Flying to Europe seems like such a breeze in comparison. You look at your watch and see that 5 hours have gone by and know that it's probably time for your in-flight light breakfast service. Look at your watch at 5 hours on the flight to China and you're not even half way. It's still 5 and a half hours until your light breakfast appears and maybe an hour until your Ramen snack. It goes on forever and it feels like longer than that. The time passes as you dedicate yourself to catching up on reading or work or season's worth of television that you downloaded from one of the remaining piracy sites. Or you devote yourself to trying to understand why anyone would want to spend 30 minutes in an aircraft bathroom. Some of your trip will undoubtedly be devoted to that because there is nothing else to do while you're waiting for them to come out. Eventually it comes to an end, ideally with a safe landing and a short line at Immigration. Then a taxi ride into town and you're at your hotel, sitting in the lounge, looking out the window and planning your evening. We chose to dine on the free meal - chicken satay and Kentucky Fried hot wings - before heading out for a brisk walk to my favorite Starbucks for an iced americano. And being truly adventurous we tacked on a trip to the counterfeit market for a little abuse by the vendors. I think the persistent sleeve tugging and pleas to "Look, look!" were a bit of an eye opener for My Lovely Wife. But she survived and we left for a cool evening stroll back home.

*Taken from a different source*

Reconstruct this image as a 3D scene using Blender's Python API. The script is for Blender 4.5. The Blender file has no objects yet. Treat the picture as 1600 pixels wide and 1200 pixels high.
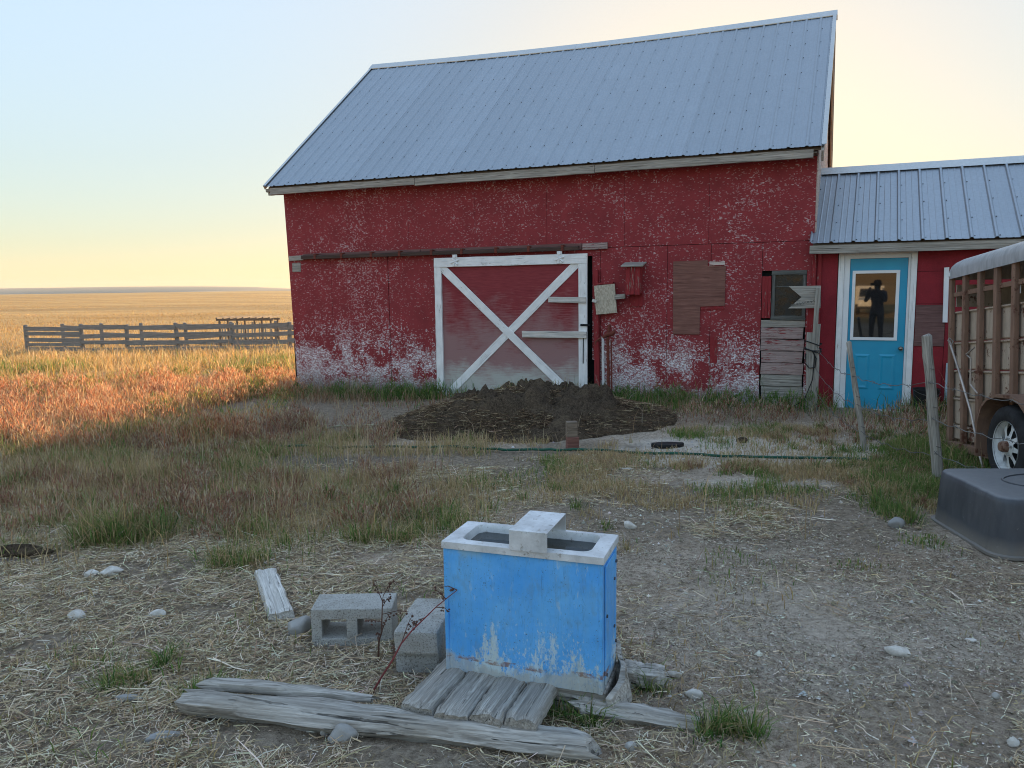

Somehow we'd managed to offend the minor deity that controls social harmony, because the perceptual abuse we'd suffered on the plane continued back at the hotel. When you take a long flight that gives you a 15 hour offset in time zones, you're pretty much dead tired by 9 in the evening. The kind of tired that I don't like, where one minute you're watching BBC and the next you're in a coma. With no dozing in between. It was like that for me, at least until some people started screaming out in the hall. Somehow we'd received a room next to a suite that was full of drunks. Drunks who had other friends down the hall that they needed to yell to as well as send secret messages via a code beaten out with slamming doors. Our room also shared one of those doors with locks on both sides that allow for expansion. The drunks also needed to make sure it was locked judging from the number of times they tried it before becoming completely convinced of their security. The din was sporadic and not quite enough to force me out of bed. And this being China, I knew that if we could even get our point across to the front desk, the mediation would take the form of an offer of a new room for us. The prospect of packing and leaving was not appealing. I selected some Brazilian jazz on my phone, put it on softly as background noise and rolled over, figuring we'd solve it in the morning.